=== Work instructions ===
From the listing that follows, extract every line and set it down unaltered.

=== Source material ===
····················
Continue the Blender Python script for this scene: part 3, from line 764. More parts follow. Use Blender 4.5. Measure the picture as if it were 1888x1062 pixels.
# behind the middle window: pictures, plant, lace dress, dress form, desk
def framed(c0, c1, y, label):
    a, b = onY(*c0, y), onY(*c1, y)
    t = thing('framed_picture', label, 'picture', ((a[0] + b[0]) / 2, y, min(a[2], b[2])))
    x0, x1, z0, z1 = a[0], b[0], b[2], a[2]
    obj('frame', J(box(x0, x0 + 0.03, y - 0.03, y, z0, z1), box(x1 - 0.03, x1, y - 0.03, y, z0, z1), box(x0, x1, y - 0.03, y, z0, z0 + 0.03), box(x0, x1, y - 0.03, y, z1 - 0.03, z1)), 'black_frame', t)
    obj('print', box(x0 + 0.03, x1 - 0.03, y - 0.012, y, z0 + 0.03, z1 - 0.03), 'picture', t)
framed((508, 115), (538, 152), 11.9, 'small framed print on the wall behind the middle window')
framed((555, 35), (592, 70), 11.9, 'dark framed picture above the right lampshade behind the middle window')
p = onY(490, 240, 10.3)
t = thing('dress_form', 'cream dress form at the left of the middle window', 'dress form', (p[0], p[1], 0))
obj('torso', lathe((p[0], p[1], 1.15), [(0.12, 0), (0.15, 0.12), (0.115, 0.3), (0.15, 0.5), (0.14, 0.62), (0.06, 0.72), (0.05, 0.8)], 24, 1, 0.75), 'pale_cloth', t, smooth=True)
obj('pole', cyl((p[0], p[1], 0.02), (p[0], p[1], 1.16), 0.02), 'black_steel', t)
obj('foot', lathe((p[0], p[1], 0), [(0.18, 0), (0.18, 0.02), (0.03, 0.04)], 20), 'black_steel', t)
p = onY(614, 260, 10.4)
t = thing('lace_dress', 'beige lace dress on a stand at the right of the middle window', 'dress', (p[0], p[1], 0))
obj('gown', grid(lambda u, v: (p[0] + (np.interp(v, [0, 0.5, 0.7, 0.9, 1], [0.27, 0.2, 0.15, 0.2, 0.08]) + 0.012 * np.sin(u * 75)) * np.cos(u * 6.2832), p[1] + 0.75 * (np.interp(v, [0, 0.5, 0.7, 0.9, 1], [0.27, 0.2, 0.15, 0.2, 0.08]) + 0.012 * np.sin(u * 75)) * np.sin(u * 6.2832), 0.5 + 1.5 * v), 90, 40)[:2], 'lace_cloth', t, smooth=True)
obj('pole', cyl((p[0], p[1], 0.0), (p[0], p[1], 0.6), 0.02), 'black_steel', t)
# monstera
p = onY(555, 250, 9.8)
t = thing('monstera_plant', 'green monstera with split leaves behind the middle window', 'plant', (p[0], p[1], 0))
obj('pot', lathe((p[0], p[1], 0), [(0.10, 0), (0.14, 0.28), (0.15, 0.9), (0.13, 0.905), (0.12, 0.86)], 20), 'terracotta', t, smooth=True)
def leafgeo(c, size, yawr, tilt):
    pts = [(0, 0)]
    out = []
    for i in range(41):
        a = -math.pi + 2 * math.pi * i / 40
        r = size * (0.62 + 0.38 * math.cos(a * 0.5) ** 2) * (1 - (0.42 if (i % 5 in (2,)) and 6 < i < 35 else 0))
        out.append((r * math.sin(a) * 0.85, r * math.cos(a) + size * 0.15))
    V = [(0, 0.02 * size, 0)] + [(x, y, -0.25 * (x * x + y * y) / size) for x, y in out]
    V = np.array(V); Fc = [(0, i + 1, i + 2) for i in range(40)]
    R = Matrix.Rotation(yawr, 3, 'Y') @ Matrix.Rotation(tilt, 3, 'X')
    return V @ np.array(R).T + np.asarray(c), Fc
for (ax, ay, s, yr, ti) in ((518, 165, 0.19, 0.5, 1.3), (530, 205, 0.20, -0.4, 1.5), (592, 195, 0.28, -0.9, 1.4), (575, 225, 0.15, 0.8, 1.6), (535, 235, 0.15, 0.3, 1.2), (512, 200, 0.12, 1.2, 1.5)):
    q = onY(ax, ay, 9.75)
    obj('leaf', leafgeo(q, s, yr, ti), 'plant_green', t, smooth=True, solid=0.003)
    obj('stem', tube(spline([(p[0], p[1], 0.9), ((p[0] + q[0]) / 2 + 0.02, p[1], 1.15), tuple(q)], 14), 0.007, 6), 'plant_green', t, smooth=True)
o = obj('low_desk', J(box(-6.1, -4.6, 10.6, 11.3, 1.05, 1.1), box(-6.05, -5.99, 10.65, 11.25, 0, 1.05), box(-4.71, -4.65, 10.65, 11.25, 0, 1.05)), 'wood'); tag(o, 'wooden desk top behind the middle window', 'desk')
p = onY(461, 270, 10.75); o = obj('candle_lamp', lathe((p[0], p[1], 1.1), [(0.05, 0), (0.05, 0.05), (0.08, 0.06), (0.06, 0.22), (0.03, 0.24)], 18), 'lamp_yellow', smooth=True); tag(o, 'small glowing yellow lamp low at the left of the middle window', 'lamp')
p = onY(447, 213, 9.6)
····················
=== Response ===
Continue the Blender Python script for this scene: part 3, from line 764. More parts follow. Use Blender 4.5. Measure the picture as if it were 1888x1062 pixels.
# behind the middle window: pictures, plant, lace dress, dress form, desk
def framed(c0, c1, y, label):
    a, b = onY(*c0, y), onY(*c1, y)
    t = thing('framed_picture', label, 'picture', ((a[0] + b[0]) / 2, y, min(a[2], b[2])))
    x0, x1, z0, z1 = a[0], b[0], b[2], a[2]
    obj('frame', J(box(x0, x0 + 0.03, y - 0.03, y, z0, z1), box(x1 - 0.03, x1, y - 0.03, y, z0, z1), box(x0, x1, y - 0.03, y, z0, z0 + 0.03), box(x0, x1, y - 0.03, y, z1 - 0.03, z1)), 'black_frame', t)
    obj('print', box(x0 + 0.03, x1 - 0.03, y - 0.012, y, z0 + 0.03, z1 - 0.03), 'picture', t)
framed((508, 115), (538, 152), 11.9, 'small framed print on the wall behind the middle window')
framed((555, 35), (592, 70), 11.9, 'dark framed picture above the right lampshade behind the middle window')
p = onY(490, 240, 10.3)
t = thing('dress_form', 'cream dress form at the left of the middle window', 'dress form', (p[0], p[1], 0))
obj('torso', lathe((p[0], p[1], 1.15), [(0.12, 0), (0.15, 0.12), (0.115, 0.3), (0.15, 0.5), (0.14, 0.62), (0.06, 0.72), (0.05, 0.8)], 24, 1, 0.75), 'pale_cloth', t, smooth=True)
obj('pole', cyl((p[0], p[1], 0.02), (p[0], p[1], 1.16), 0.02), 'black_steel', t)
obj('foot', lathe((p[0], p[1], 0), [(0.18, 0), (0.18, 0.02), (0.03, 0.04)], 20), 'black_steel', t)
p = onY(614, 260, 10.4)
t = thing('lace_dress', 'beige lace dress on a stand at the right of the middle window', 'dress', (p[0], p[1], 0))
obj('gown', grid(lambda u, v: (p[0] + (np.interp(v, [0, 0.5, 0.7, 0.9, 1], [0.27, 0.2, 0.15, 0.2, 0.08]) + 0.012 * np.sin(u * 75)) * np.cos(u * 6.2832), p[1] + 0.75 * (np.interp(v, [0, 0.5, 0.7, 0.9, 1], [0.27, 0.2, 0.15, 0.2, 0.08]) + 0.012 * np.sin(u * 75)) * np.sin(u * 6.2832), 0.5 + 1.5 * v), 90, 40)[:2], 'lace_cloth', t, smooth=True)
obj('pole', cyl((p[0], p[1], 0.0), (p[0], p[1], 0.6), 0.02), 'black_steel', t)
# monstera
p = onY(555, 250, 9.8)
t = thing('monstera_plant', 'green monstera with split leaves behind the middle window', 'plant', (p[0], p[1], 0))
obj('pot', lathe((p[0], p[1], 0), [(0.10, 0), (0.14, 0.28), (0.15, 0.9), (0.13, 0.905), (0.12, 0.86)], 20), 'terracotta', t, smooth=True)
def leafgeo(c, size, yawr, tilt):
    pts = [(0, 0)]
    out = []
    for i in range(41):
        a = -math.pi + 2 * math.pi * i / 40
        r = size * (0.62 + 0.38 * math.cos(a * 0.5) ** 2) * (1 - (0.42 if (i % 5 in (2,)) and 6 < i < 35 else 0))
        out.append((r * math.sin(a) * 0.85, r * math.cos(a) + size * 0.15))
    V = [(0, 0.02 * size, 0)] + [(x, y, -0.25 * (x * x + y * y) / size) for x, y in out]
    V = np.array(V); Fc = [(0, i + 1, i + 2) for i in range(40)]
    R = Matrix.Rotation(yawr, 3, 'Y') @ Matrix.Rotation(tilt, 3, 'X')
    return V @ np.array(R).T + np.asarray(c), Fc
for (ax, ay, s, yr, ti) in ((518, 165, 0.19, 0.5, 1.3), (530, 205, 0.20, -0.4, 1.5), (592, 195, 0.28, -0.9, 1.4), (575, 225, 0.15, 0.8, 1.6), (535, 235, 0.15, 0.3, 1.2), (512, 200, 0.12, 1.2, 1.5)):
    q = onY(ax, ay, 9.75)
    obj('leaf', leafgeo(q, s, yr, ti), 'plant_green', t, smooth=True, solid=0.003)
    obj('stem', tube(spline([(p[0], p[1], 0.9), ((p[0] + q[0]) / 2 + 0.02, p[1], 1.15), tuple(q)], 14), 0.007, 6), 'plant_green', t, smooth=True)
o = obj('low_desk', J(box(-6.1, -4.6, 10.6, 11.3, 1.05, 1.1), box(-6.05, -5.99, 10.65, 11.25, 0, 1.05), box(-4.71, -4.65, 10.65, 11.25, 0, 1.05)), 'wood'); tag(o, 'wooden desk top behind the middle window', 'desk')
p = onY(461, 270, 10.75); o = obj('candle_lamp', lathe((p[0], p[1], 1.1), [(0.05, 0), (0.05, 0.05), (0.08, 0.06), (0.06, 0.22), (0.03, 0.24)], 18), 'lamp_yellow', smooth=True); tag(o, 'small glowing yellow lamp low at the left of the middle window', 'lamp')
p = onY(447, 213, 9.6)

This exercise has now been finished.